Yanliu Huang, Ph.D., an assistant professor of marketing, says “Location-based mobile apps could be used very effectively to deliver specifically targeted promotions that would increase shoppers’ in-store travel distances, and hence unplanned spending. Based on our findings, retailers should consider using these targeted promotions.”

Huang and three fellow researchers conducted their research by tracking shoppers using RFID (radio frequency identification). Their paper, “The Effect of In-Store Travel Distance on Unplanned Spending: Applications to Mobile Promotion Strategies,” has been accepted for publication in the top-tier Journal of Marketing.

The study suggests that strategically promoting three product categories via mobile promotion may increase unplanned spending by 16 percent, and that a coupon that required shoppers to travel farther from their planned path resulted in a substantial increase in unplanned spending ($21.29) versus a coupon for an unplanned category near their planned path ($13.83).

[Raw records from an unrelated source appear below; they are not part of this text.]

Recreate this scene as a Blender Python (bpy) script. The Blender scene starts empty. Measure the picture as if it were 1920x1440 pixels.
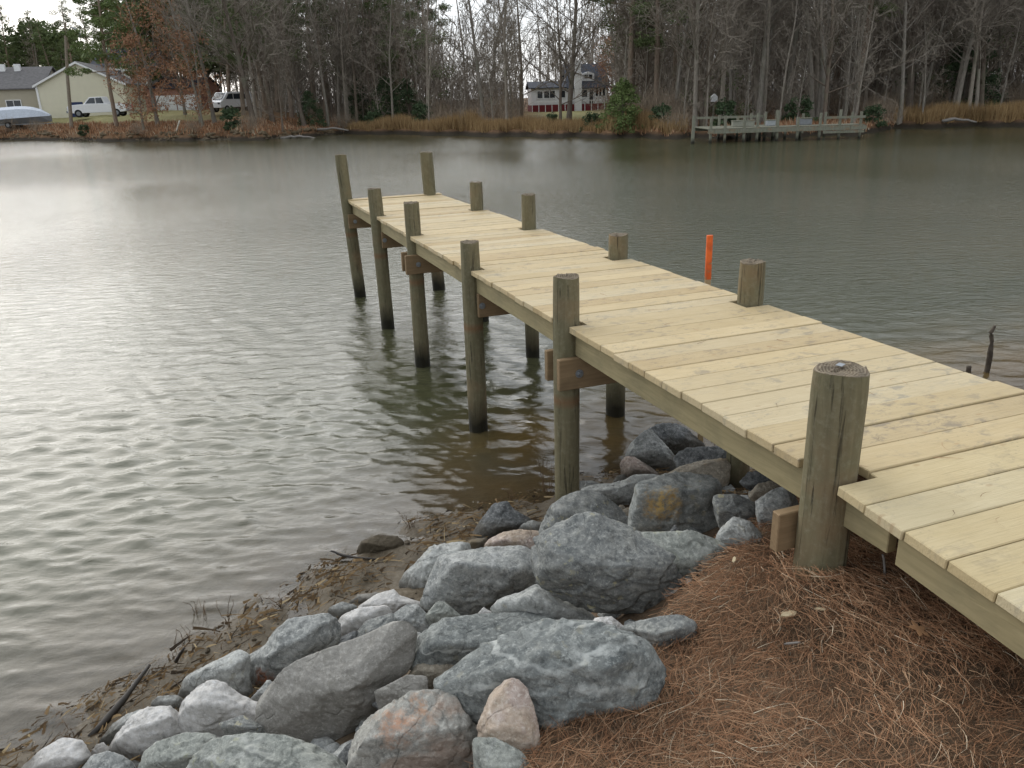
import bpy, math, random
import numpy as np
from mathutils import Matrix, Vector
random.seed(7); rng = np.random.default_rng(7)
sc = bpy.context.scene
COL = sc.collection

# ------------------------------------------------------------------ camera, sky, sun, exposure
F_PX = 1500.8                      # focal length for a 1920 px wide frame
CAM = np.array([0.0, 0.0, 2.685])
CR = np.array([0.99955, -0.01001, -0.02824]); CU = np.array([0.02996, 0.33392, 0.94213]); CF = np.array([0.0, 0.94255, -0.33407])
CU /= np.linalg.norm(CU); CF /= np.linalg.norm(CF); CR = np.cross(CF, CU)
cam = bpy.data.objects.new('camera', bpy.data.cameras.new('camera')); COL.objects.link(cam)
m = Matrix.Identity(4)
for i in range(3):
    m[i][0] = CR[i]; m[i][1] = CU[i]; m[i][2] = -CF[i]; m[i][3] = CAM[i]
cam.matrix_world = m
cam.data.sensor_width = 36; cam.data.lens = F_PX / 1920 * 36
cam.data.clip_start = 0.05; cam.data.clip_end = 6000
sc.camera = cam

SUN_EL, SUN_AZ = math.radians(25), math.radians(-32)     # azimuth from +Y, negative = left
SUN_DIR = np.array([math.sin(SUN_AZ) * math.cos(SUN_EL), math.cos(SUN_AZ) * math.cos(SUN_EL), math.sin(SUN_EL)])
world = bpy.data.worlds.new('World'); sc.world = world; world.use_nodes = True
wn = world.node_tree; wn.nodes.clear()
def wnode(t, **k):
    n = wn.nodes.new(t)
    for a, b in k.items(): setattr(n, a, b)
    return n
out = wnode('ShaderNodeOutputWorld'); bg = wnode('ShaderNodeBackground'); bg.inputs[1].default_value = 0.1
sky = wnode('ShaderNodeTexSky', sky_type='NISHITA'); sky.sun_disc = False
sky.sun_elevation = SUN_EL; sky.sun_rotation = SUN_AZ % (2 * math.pi); sky.air_density = 1.0; sky.dust_density = 2.0
geo = wnode('ShaderNodeTexCoord')
mp = wnode('ShaderNodeMapping'); mp.inputs['Scale'].default_value = (1, 1, 3.0)
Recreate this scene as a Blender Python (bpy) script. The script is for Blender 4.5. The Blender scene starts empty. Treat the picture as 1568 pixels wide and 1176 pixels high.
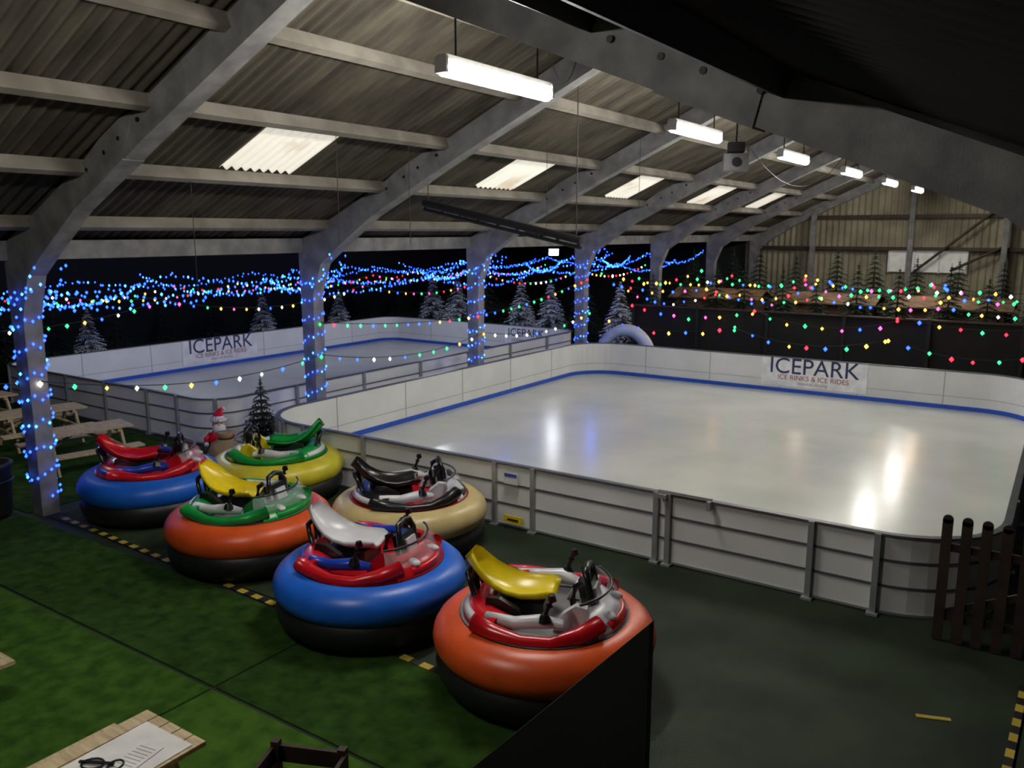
import bpy, math, random
from mathutils import Vector, Matrix, Euler
random.seed(7)
S=bpy.context.scene
pi=math.pi
try:
    S.view_settings.view_transform='Standard'
except Exception as e: print(e)

# ---------------------------------------------------------------- materials
def mat(name,col,rough=.6,metal=0,col2=None,scale=4,emit=0,ecol=None,alpha=1,bump=0,bscale=60,spec=None,stretch=None,contrast=(.35,.65),sampling=None,trans=0,detail=6):
    m=bpy.data.materials.new(name); m.use_nodes=True
    nt=m.node_tree; n=nt.nodes; l=nt.links; b=n['Principled BSDF']
    b.inputs['Base Color'].default_value=(*col,1); b.inputs['Roughness'].default_value=rough
    b.inputs['Metallic'].default_value=metal
    if spec is not None: b.inputs['Specular IOR Level'].default_value=spec
    tc=n.new('ShaderNodeTexCoord'); mp=n.new('ShaderNodeMapping'); l.new(tc.outputs['Object'],mp.inputs[0])
    if stretch: mp.inputs['Scale'].default_value=stretch
    no=n.new('ShaderNodeTexNoise'); no.inputs['Scale'].default_value=scale; no.inputs['Detail'].default_value=detail
    l.new(mp.outputs[0],no.inputs['Vector'])
    c2=col2 if col2 else tuple(c*.82 for c in col)
    cr=n.new('ShaderNodeValToRGB'); cr.color_ramp.elements[0].color=(*c2,1); cr.color_ramp.elements[1].color=(*col,1)
    cr.color_ramp.elements[0].position=contrast[0]; cr.color_ramp.elements[1].position=contrast[1]
    l.new(no.outputs[0],cr.inputs[0]); l.new(cr.outputs[0],b.inputs['Base Color'])
    if bump:
        nb=n.new('ShaderNodeTexNoise'); nb.inputs['Scale'].default_value=bscale; l.new(tc.outputs['Object'],nb.inputs['Vector'])
        bp=n.new('ShaderNodeBump'); bp.inputs['Strength'].default_value=bump; bp.inputs['Distance'].default_value=.02
        l.new(nb.outputs[0],bp.inputs['Height']); l.new(bp.outputs[0],b.inputs['Normal'])
    if emit:
        b.inputs['Emission Strength'].default_value=emit
        if ecol: b.inputs['Emission Color'].default_value=(*ecol,1)
        else: l.new(cr.outputs[0],b.inputs['Emission Color'])
    if alpha<1: b.inputs['Alpha'].default_value=alpha
    if trans: b.inputs['Transmission Weight'].default_value=trans
    if sampling:
        m.cycles.emission_sampling=sampling
    return m

M={}
M['conc']=mat('concrete_frame',(.25,.25,.25),.8,col2=(.15,.15,.155),scale=3,bump=.15)
M['purlin']=mat('purlin_concrete',(.25,.23,.195),.8,col2=(.16,.145,.12),scale=2)
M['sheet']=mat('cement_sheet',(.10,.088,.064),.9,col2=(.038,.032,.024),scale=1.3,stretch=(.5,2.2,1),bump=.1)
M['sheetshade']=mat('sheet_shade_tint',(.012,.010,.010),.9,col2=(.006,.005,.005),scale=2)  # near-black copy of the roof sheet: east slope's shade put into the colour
M['skylight']=mat('translucent_sheet',(.95,.91,.80),.6,col2=(.62,.48,.32),scale=1.3,emit=.55,contrast=(.28,.46))
M['gable']=mat('gable_cladding',(.33,.30,.215),.85,col2=(.20,.18,.125),scale=1)
M['darkwall']=mat('dark_wall',(.010,.011,.012),.9)
M['black']=mat('black_paint',(.008,.008,.009),.6)
M['rubber']=mat('black_rubber',(.012,.012,.014),.45)
M['floor']=mat('floor_green_concrete',(.026,.042,.021),.7,col2=(.010,.019,.009),scale=1.1,bump=.1,bscale=25,spec=.3)
M['mat2']=mat('dark_matting',(.036,.055,.024),.85,col2=(.015,.028,.011),scale=2.5,bump=.4,bscale=90,spec=.2)
def grassmat(nm,a,b):
    return mat(nm,a,.95,col2=b,scale=5,bump=1,bscale=140,detail=12,contrast=(.3,.7),spec=.1)
M['grassA']=grassmat('artificial_grass_a',(.08,.185,.022),(.028,.082,.011))
M['grassB']=grassmat('artificial_grass_b',(.05,.12,.018),(.016,.045,.008))
M['grassC']=grassmat('artificial_grass_c',(.095,.20,.025),(.040,.11,.013))
M['ice']=mat('ice_surface',(.70,.715,.65),.2,col2=(.60,.63,.58),scale=.6,spec=.6,bump=.03,bscale=3)
M['board']=mat('board_white',(.78,.79,.79),.35,col2=(.70,.71,.71),scale=1)
M['blue']=mat('kick_blue',(.02,.10,.60),.4)
M['alu']=mat('aluminium',(.42,.44,.45),.4,metal=.5)
M['rail']=mat('rail_grey',(.14,.15,.17),.4,metal=.3)
M['groove']=mat('groove_grey',(.35,.36,.37),.5)
M['lamp']=mat('lamp_tube',(1,1,1),.5,emit=135,ecol=(1,.96,.88))
M['lampdim']=mat('lamp_tube_warm',(1,1,1),.5,emit=118,ecol=(1,.95,.86))
M['lamphouse']=mat('lamp_housing',(.8,.8,.78),.5)
M['wood']=mat('pale_wood',(.56,.46,.28),.6,col2=(.40,.30,.17),scale=3,stretch=(1,8,8))
M['brown']=mat('brown_wood',(.045,.024,.015),.6,col2=(.022,.012,.008),scale=4)
M['tan']=mat('stall_boards',(.22,.13,.065),.8,col2=(.1,.055,.03),scale=3)
M['paper']=mat('paper_white',(.75,.74,.72),.6)
M['yellow']=mat('tape_yellow',(.55,.40,.06),.5)
M['navy']=mat('navy_ink',(.02,.035,.12),.5)
M['red_ink']=mat('red_ink',(.35,.05,.06),.5)
M['banner']=mat('banner_white',(.9,.9,.93),.4)
M['needle']=mat('fir_needles',(.012,.036,.016),.8,col2=(.006,.018,.008),scale=9)
M['snow']=mat('snow_tips',(.75,.80,.84),.8)
M['bark']=mat('bark',(.07,.045,.03),.9)
M['hessian']=mat('hessian',(.36,.25,.14),.9,bump=.4)
M['red']=mat('red_plastic',(.62,.008,.018),.25)
M['white']=mat('white_plastic',(.72,.72,.76),.28)
M['green']=mat('green_plastic',(.008,.30,.05),.28)
M['yel']=mat('yellow_plastic',(.88,.68,.015),.28)
M['blu']=mat('blue_plastic',(.01,.05,.45),.28)
M['blkp']=mat('black_plastic',(.012,.012,.014),.28)
M['grey']=mat('grey_deck',(.26,.27,.29),.4)
M['t_or']=mat('tube_orange',(.74,.095,.015),.36)
M['t_bl']=mat('tube_blue',(.012,.14,.70),.36)
M['t_cr']=mat('tube_cream',(.62,.49,.22),.36)
M['t_ye']=mat('tube_yellow',(.68,.60,.04),.36)
M['glass']=mat('clear_acrylic',(.7,.75,.8),.08,alpha=.16)
M['skin']=mat('figure_skin',(.6,.36,.26),.6)
M['lcable']=mat('light_cable',(.01,.02,.012),.6)
M['arch']=mat('arch_inflatable',(.45,.55,.9),.5)
M['winpane']=mat('window_pane',(.7,.7,.66),.5,emit=.12)
def em(nm,c,s): return mat(nm,c,.5,emit=s,ecol=c,sampling='NONE')
E={'b':em('bulb_blue',(.015,.07,1),7),'c':em('bulb_cyan',(.05,.28,1),6),'r':em('bulb_red',(1,.02,.04),5),
   'g':em('bulb_green',(.03,1,.22),3.5),'y':em('bulb_amber',(1,.5,.06),5),'w':em('bulb_white',(1,.9,.75),6),'p':em('bulb_pink',(1,.08,.45),4)}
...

Huang explains how this might work in a real world application: “Shoppers would check-in at a store once they enter the store using a service like Foursquare, and enter a list of product categories that they plan to buy using a grocery app, such as Grocery IQ, that partners with the retailer. Then, based on their planned shopping list, the grocery app would provide targeted offers to the shopper via smartphone, and these promotions might be for categories that are far away from planned product categories, with the goal of maximally increasing the length of the shopper’s reference path and unplanned buying.”

Huang says the use of RFID was crucial to the accuracy of their findings. The tags, which were attached to the shoppers, emitted a radio frequency signal every five seconds, which was then picked up by antennas at the perimeter of the store. “This allowed us to track shoppers’ locations. We know how far the shoppers traveled in the store, how fast they walked, how often they slowed down and what products they stopped in front of.”

“We are very happy that this paper was accepted by the Journal of Marketing, which acknowledged the importance and the value of our work in the field,” Huang says. “Hopefully the paper will have an impact in both academia and practice in the near future.” The paper has also been selected as a candidate for the American Marketing Association’s publicity program.

Huang’s coauthors on this paper are Sam Hui, Jeff Inman and Jacob Suher.